> [Dataset extract]:

┄┄┄┄┄┄┄┄┄┄┄┄┄┄┄┄┄┄┄┄

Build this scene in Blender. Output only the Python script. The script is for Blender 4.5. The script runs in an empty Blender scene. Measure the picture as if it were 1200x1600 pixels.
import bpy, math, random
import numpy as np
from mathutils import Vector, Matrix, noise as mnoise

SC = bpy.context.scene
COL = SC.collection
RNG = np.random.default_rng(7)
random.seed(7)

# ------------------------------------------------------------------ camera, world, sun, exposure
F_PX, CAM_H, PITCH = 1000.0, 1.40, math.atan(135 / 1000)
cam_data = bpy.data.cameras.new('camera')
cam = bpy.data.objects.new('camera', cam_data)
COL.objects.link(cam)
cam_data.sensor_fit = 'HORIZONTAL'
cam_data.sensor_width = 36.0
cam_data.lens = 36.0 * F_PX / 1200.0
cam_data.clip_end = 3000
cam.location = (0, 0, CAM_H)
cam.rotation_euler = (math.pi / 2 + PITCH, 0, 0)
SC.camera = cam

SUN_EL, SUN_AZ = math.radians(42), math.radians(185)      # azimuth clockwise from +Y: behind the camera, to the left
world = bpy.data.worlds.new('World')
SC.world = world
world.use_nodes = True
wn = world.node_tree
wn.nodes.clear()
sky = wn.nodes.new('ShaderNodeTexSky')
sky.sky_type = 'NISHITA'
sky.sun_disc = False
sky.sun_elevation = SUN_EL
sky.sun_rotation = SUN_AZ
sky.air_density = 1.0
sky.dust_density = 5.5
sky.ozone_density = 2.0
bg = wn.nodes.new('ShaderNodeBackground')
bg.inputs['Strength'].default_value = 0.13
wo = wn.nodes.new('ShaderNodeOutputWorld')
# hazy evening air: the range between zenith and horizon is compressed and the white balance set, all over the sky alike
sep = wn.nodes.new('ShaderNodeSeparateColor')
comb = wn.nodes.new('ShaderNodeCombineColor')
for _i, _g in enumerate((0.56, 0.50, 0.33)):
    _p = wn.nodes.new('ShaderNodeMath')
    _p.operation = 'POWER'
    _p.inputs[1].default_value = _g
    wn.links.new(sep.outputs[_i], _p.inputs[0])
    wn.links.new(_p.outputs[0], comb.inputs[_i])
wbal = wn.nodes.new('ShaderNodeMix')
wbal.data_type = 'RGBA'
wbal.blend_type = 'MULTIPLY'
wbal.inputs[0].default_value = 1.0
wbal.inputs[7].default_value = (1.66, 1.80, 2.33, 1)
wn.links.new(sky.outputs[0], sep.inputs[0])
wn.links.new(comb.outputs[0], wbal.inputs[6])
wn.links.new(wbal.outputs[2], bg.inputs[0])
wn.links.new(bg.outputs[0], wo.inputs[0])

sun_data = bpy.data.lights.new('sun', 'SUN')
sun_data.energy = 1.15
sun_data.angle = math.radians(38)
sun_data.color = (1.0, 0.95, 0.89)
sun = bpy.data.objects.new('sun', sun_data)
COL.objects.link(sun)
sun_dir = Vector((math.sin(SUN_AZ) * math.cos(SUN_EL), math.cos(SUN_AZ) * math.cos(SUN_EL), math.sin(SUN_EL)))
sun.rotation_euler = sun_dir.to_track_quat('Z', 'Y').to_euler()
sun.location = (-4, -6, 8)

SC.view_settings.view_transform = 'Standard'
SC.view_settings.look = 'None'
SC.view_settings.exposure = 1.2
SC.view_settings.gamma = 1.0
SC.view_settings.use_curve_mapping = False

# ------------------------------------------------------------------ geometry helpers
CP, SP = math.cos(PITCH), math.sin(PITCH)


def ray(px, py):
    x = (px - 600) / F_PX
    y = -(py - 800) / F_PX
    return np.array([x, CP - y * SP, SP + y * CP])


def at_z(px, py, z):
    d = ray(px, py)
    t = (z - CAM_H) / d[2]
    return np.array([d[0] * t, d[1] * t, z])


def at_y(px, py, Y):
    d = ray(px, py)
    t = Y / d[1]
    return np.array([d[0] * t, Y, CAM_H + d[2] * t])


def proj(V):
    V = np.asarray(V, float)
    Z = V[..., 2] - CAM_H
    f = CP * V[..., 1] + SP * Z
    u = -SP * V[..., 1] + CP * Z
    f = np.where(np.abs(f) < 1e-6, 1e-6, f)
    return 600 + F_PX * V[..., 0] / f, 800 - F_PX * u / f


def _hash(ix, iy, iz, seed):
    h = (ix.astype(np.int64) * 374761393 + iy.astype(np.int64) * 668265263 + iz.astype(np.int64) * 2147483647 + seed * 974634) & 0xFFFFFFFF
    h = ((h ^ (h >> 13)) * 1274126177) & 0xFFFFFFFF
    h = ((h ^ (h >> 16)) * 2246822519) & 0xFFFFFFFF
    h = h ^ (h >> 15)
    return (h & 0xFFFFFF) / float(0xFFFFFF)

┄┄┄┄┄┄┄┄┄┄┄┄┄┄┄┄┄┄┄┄

> [What you will do]:
Return only the lines spanning from the first line of the material through the line with "random.seed(7)", copied exactly, both ends kept.

> [The output]:
Build this scene in Blender. Output only the Python script. The script is for Blender 4.5. The script runs in an empty Blender scene. Measure the picture as if it were 1200x1600 pixels.
import bpy, math, random
import numpy as np
from mathutils import Vector, Matrix, noise as mnoise

SC = bpy.context.scene
COL = SC.collection
RNG = np.random.default_rng(7)
random.seed(7)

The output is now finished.